(Records from a dataset)
***
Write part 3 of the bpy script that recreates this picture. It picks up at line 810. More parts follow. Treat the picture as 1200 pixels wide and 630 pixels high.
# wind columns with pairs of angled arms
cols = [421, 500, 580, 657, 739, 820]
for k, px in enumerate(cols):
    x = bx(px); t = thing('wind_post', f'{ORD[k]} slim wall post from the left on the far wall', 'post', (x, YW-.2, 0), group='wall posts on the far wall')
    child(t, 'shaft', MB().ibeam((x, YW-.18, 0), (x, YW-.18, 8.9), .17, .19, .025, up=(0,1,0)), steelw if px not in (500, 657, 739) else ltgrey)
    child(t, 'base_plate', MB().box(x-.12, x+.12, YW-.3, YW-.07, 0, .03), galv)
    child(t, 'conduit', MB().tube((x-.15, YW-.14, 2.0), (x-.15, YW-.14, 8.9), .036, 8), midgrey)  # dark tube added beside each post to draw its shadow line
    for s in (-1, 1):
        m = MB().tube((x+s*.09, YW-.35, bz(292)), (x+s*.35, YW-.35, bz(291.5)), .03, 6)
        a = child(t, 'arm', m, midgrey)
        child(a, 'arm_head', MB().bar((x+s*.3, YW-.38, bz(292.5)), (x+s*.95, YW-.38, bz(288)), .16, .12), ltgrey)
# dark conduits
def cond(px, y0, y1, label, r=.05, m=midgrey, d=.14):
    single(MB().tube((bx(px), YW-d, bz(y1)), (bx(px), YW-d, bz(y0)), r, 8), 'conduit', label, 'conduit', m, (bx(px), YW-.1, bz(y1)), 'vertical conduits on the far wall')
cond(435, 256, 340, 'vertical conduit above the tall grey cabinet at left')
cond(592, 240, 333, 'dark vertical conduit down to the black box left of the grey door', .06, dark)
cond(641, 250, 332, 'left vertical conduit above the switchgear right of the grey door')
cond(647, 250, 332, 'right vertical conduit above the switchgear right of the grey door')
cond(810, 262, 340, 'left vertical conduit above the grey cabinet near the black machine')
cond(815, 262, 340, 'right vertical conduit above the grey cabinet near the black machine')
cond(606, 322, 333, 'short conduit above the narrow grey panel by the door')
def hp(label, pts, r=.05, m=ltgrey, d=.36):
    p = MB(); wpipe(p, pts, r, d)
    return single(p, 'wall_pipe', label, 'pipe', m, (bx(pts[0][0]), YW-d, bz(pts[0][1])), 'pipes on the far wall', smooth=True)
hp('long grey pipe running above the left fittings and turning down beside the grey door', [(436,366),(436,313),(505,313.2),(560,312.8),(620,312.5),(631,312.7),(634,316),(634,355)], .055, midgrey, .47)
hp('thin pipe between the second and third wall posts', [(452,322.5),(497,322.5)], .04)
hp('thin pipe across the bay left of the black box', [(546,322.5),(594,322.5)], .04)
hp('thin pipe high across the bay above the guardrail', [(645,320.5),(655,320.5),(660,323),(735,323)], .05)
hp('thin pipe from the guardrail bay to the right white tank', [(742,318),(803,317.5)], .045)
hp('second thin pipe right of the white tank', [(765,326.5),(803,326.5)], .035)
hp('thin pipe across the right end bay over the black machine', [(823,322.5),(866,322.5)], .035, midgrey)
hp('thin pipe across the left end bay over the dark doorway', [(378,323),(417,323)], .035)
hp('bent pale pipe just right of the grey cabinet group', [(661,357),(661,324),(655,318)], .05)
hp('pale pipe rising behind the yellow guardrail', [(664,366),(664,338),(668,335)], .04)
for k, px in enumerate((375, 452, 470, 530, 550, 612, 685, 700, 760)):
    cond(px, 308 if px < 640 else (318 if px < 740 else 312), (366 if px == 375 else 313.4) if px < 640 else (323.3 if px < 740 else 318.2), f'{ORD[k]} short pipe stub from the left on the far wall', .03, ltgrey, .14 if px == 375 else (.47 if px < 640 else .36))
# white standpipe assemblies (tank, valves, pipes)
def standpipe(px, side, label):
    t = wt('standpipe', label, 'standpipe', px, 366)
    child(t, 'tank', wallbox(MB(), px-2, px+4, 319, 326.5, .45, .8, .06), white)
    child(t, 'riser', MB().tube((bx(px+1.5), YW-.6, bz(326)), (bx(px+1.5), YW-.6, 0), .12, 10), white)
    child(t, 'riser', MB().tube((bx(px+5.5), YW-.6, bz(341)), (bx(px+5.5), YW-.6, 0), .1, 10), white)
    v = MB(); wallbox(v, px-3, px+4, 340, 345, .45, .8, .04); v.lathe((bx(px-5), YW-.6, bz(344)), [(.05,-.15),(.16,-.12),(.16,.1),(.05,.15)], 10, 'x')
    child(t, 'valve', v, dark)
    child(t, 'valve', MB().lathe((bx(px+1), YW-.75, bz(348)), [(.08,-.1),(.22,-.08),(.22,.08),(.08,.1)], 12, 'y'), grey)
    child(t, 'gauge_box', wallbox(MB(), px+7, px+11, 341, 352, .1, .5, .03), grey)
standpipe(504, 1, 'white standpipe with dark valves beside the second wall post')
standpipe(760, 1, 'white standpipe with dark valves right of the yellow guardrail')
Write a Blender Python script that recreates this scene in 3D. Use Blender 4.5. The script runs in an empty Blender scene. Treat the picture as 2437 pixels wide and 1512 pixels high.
***
→ **Exercise instructions**: Repeat the listing in full, keeping every line exactly as it is.

→ **Response to this task**:
Write part 3 of the bpy script that recreates this picture. It picks up at line 810. More parts follow. Treat the picture as 1200 pixels wide and 630 pixels high.
# wind columns with pairs of angled arms
cols = [421, 500, 580, 657, 739, 820]
for k, px in enumerate(cols):
    x = bx(px); t = thing('wind_post', f'{ORD[k]} slim wall post from the left on the far wall', 'post', (x, YW-.2, 0), group='wall posts on the far wall')
    child(t, 'shaft', MB().ibeam((x, YW-.18, 0), (x, YW-.18, 8.9), .17, .19, .025, up=(0,1,0)), steelw if px not in (500, 657, 739) else ltgrey)
    child(t, 'base_plate', MB().box(x-.12, x+.12, YW-.3, YW-.07, 0, .03), galv)
    child(t, 'conduit', MB().tube((x-.15, YW-.14, 2.0), (x-.15, YW-.14, 8.9), .036, 8), midgrey)  # dark tube added beside each post to draw its shadow line
    for s in (-1, 1):
        m = MB().tube((x+s*.09, YW-.35, bz(292)), (x+s*.35, YW-.35, bz(291.5)), .03, 6)
        a = child(t, 'arm', m, midgrey)
        child(a, 'arm_head', MB().bar((x+s*.3, YW-.38, bz(292.5)), (x+s*.95, YW-.38, bz(288)), .16, .12), ltgrey)
# dark conduits
def cond(px, y0, y1, label, r=.05, m=midgrey, d=.14):
    single(MB().tube((bx(px), YW-d, bz(y1)), (bx(px), YW-d, bz(y0)), r, 8), 'conduit', label, 'conduit', m, (bx(px), YW-.1, bz(y1)), 'vertical conduits on the far wall')
cond(435, 256, 340, 'vertical conduit above the tall grey cabinet at left')
cond(592, 240, 333, 'dark vertical conduit down to the black box left of the grey door', .06, dark)
cond(641, 250, 332, 'left vertical conduit above the switchgear right of the grey door')
cond(647, 250, 332, 'right vertical conduit above the switchgear right of the grey door')
cond(810, 262, 340, 'left vertical conduit above the grey cabinet near the black machine')
cond(815, 262, 340, 'right vertical conduit above the grey cabinet near the black machine')
cond(606, 322, 333, 'short conduit above the narrow grey panel by the door')
def hp(label, pts, r=.05, m=ltgrey, d=.36):
    p = MB(); wpipe(p, pts, r, d)
    return single(p, 'wall_pipe', label, 'pipe', m, (bx(pts[0][0]), YW-d, bz(pts[0][1])), 'pipes on the far wall', smooth=True)
hp('long grey pipe running above the left fittings and turning down beside the grey door', [(436,366),(436,313),(505,313.2),(560,312.8),(620,312.5),(631,312.7),(634,316),(634,355)], .055, midgrey, .47)
hp('thin pipe between the second and third wall posts', [(452,322.5),(497,322.5)], .04)
hp('thin pipe across the bay left of the black box', [(546,322.5),(594,322.5)], .04)
hp('thin pipe high across the bay above the guardrail', [(645,320.5),(655,320.5),(660,323),(735,323)], .05)
hp('thin pipe from the guardrail bay to the right white tank', [(742,318),(803,317.5)], .045)
hp('second thin pipe right of the white tank', [(765,326.5),(803,326.5)], .035)
hp('thin pipe across the right end bay over the black machine', [(823,322.5),(866,322.5)], .035, midgrey)
hp('thin pipe across the left end bay over the dark doorway', [(378,323),(417,323)], .035)
hp('bent pale pipe just right of the grey cabinet group', [(661,357),(661,324),(655,318)], .05)
hp('pale pipe rising behind the yellow guardrail', [(664,366),(664,338),(668,335)], .04)
for k, px in enumerate((375, 452, 470, 530, 550, 612, 685, 700, 760)):
    cond(px, 308 if px < 640 else (318 if px < 740 else 312), (366 if px == 375 else 313.4) if px < 640 else (323.3 if px < 740 else 318.2), f'{ORD[k]} short pipe stub from the left on the far wall', .03, ltgrey, .14 if px == 375 else (.47 if px < 640 else .36))
# white standpipe assemblies (tank, valves, pipes)
def standpipe(px, side, label):
    t = wt('standpipe', label, 'standpipe', px, 366)
    child(t, 'tank', wallbox(MB(), px-2, px+4, 319, 326.5, .45, .8, .06), white)
    child(t, 'riser', MB().tube((bx(px+1.5), YW-.6, bz(326)), (bx(px+1.5), YW-.6, 0), .12, 10), white)
    child(t, 'riser', MB().tube((bx(px+5.5), YW-.6, bz(341)), (bx(px+5.5), YW-.6, 0), .1, 10), white)
    v = MB(); wallbox(v, px-3, px+4, 340, 345, .45, .8, .04); v.lathe((bx(px-5), YW-.6, bz(344)), [(.05,-.15),(.16,-.12),(.16,.1),(.05,.15)], 10, 'x')
    child(t, 'valve', v, dark)
    child(t, 'valve', MB().lathe((bx(px+1), YW-.75, bz(348)), [(.08,-.1),(.22,-.08),(.22,.08),(.08,.1)], 12, 'y'), grey)
    child(t, 'gauge_box', wallbox(MB(), px+7, px+11, 341, 352, .1, .5, .03), grey)
standpipe(504, 1, 'white standpipe with dark valves beside the second wall post')
standpipe(760, 1, 'white standpipe with dark valves right of the yellow guardrail')
Write a Blender Python script that recreates this scene in 3D. Use Blender 4.5. The script runs in an empty Blender scene. Treat the picture as 2437 pixels wide and 1512 pixels high.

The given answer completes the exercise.